May the 1st broke bright and clear, not a cloud in the azure firmament. The songs of hoopoes, serins, and a cuckoo resounded hard by, and from our paneless window we watched three glorious rock-thrushes “displaying” before their sober mates—as sketched at p. 18. Within sight among the tumbled boulders were also a pair of blue thrushes, with a woodlark or two, several black-starts, and rock-buntings.

We bathed in an ice-cold burn with temperature little above freezing—at dawn, indeed, the backwaters were ice-bound. Then, mounted on a donkey, the writer alternately scrambled up the stony steeps or dragged the sure-footed beastie behind. The gentler slopes were fairly clad with yellow daffodil or narcissus, now just coming into bloom, and above 7000 feet we entered a zone of dwarf-arbutus and ilex-scrub. The warm sunshine brought out numerous butterflies—it seemed strange to see these frail creatures fluttering across open snows! Most of those recognised were tortoise-shells, rather paler than our own.

Alas, before noon the icy mists once more swept up. In a crevice among some rocks where we sought shelter at 8000 feet the skeleton of a wheatear attested the cruel conditions of bird-life—death by starvation. Here we separated, the writer going for a snow-scramble, following the dwindling Monachil to its source, where the nascent river trickles in triple streamlets down black rock-walls mantled by impending snow-fields. Here snow lay in scattered patches dotted with the resurgent unkillable “pincushion” gorse (Buphaurum spinosum) and a spiny broom that later develops a purple blossom, and separated by intervals where the melting mantle had left Mother Earth viscous and inchoate, heart-broken at the indignity of eight months in the arctic. Higher up the snow became continuous, but seamed by innumerable rills, each laughing and dancing as in delight at a new-found existence, or converging to join streams in buoyant exuberance. Some leapt forward through fringing margins of emerald moss; others ploughed sullen ways beneath an overhung snow-brae. But no chirp or sound of bird-life broke the silence, the only living creatures were ants and a bronze-green beetle! (Pterostichus rutilans, Dej.)—not a sign of those alpine forms we had specially come to seek.

From 8500 feet the snow stretched upwards unbroken (save where some sheer escarpment protruded), covering in purest white the vast shoulder of the Veleta. The Picácho itself was to-day hidden amidst swirling clouds, and only once did we enjoy a momentary glimpse of its great scarped outline. Yet in three short weeks, say by May 20, all these leagues of solid snow will have vanished.

Facing this gorge of the Monachil, the opposite slope is crowned by the conspicuous turreted crags known as the Peñones de San Francisco, 8460 feet. To these L. had climbed, and though we both failed in finding the chief of our special objects (the snow-finch) yet L. had enjoyed a glimpse of another alpine species, new to us, and we decided to revisit the spot on the morrow.

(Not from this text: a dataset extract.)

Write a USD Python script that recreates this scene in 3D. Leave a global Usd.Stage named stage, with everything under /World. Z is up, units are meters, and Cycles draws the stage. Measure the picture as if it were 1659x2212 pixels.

That morning again broke fine, the precursor of a glorious day. Hardly had we left our quarters than a lammergeyer soared overhead, then, gently closing his giant wings, plunged into a cavern above. Five minutes later he reappeared and, after several aerial evolutions, suddenly checked and, with indrawn pinions, swept downwards to earth. Ere we could surmount an intervening ridge, the great dragon-like Gypaëtus swept into view, his golden breast gleaming in the early sunlight, and bearing in his talons a long bone with which he sailed across the valley towards Trevenque; we watched to see the result, but, so far as prism-glasses could reach, that bone was never dropped. Probably he had some special spot habitually used for bone-breaking. Later a griffon-vulture (a species rarely seen in Neváda) passed overhead, and then a second lammergeyer sailed up the gorge of Monachil.